I went through the last several filings to see when and where Berkshire uses the word “restructuring”.
Here’s what I found:
2023
Q1 – 0 mentions
Q2 – 0 mentions
Q3 – 0 mentions
Q4 – 2× in Manufacturing, Service & Retailing (MSR) section
2024
Q1 – 1× in MSR
Q2 – 2× in MSR (Other building products businesses & apparel businesses)
Q3 – 2× in MSR (Same as Q2)
Q4 – Duracell – 2× mentions (~$2B annual revenue)
2025
Q1 – Lubrizol(~6.5B annual revenue) & Fruit of the Loom(~5B annual revenue)
Lubrizol: Restructuring charges + lower volumes/prices drove a 25.8% earnings drop.

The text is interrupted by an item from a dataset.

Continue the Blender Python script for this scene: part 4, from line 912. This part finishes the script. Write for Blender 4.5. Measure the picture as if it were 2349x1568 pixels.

Fruit of the Loom: Benefits from restructuring efforts helped offset weakness elsewhere.
Q2 – Lubrizol(~6.5B annual revenue) & Fruit of the Loom(~5B annual revenue)
Lubrizol: Volumes/prices down; Q1 restructuring charges still cited.
Consumer products: Revenue decline at Fruit of the Loom (–11.7%) partly linked to business restructurings.
Quick Observations
The term “restructuring” is absent in 2023 until Q4.
Frequency picked up in 2024, mainly tied to MSR segment businesses.
In 2025, Lubrizol and Fruit of the Loom are the recurring names.
Open Questions
Is this the kind of operational work Greg Abel can directly influence? Could these restructuring efforts reflect his more hands-on management approach in certain subsidiaries?
Why were there no similar mentions of restructuring or optimisation in past Berkshire reports?
Is it that Buffett didn’t care to highlight it?
Or is it now being mentioned to show they are actively cutting inefficiencies?
Anyone here have a view on this disclosure?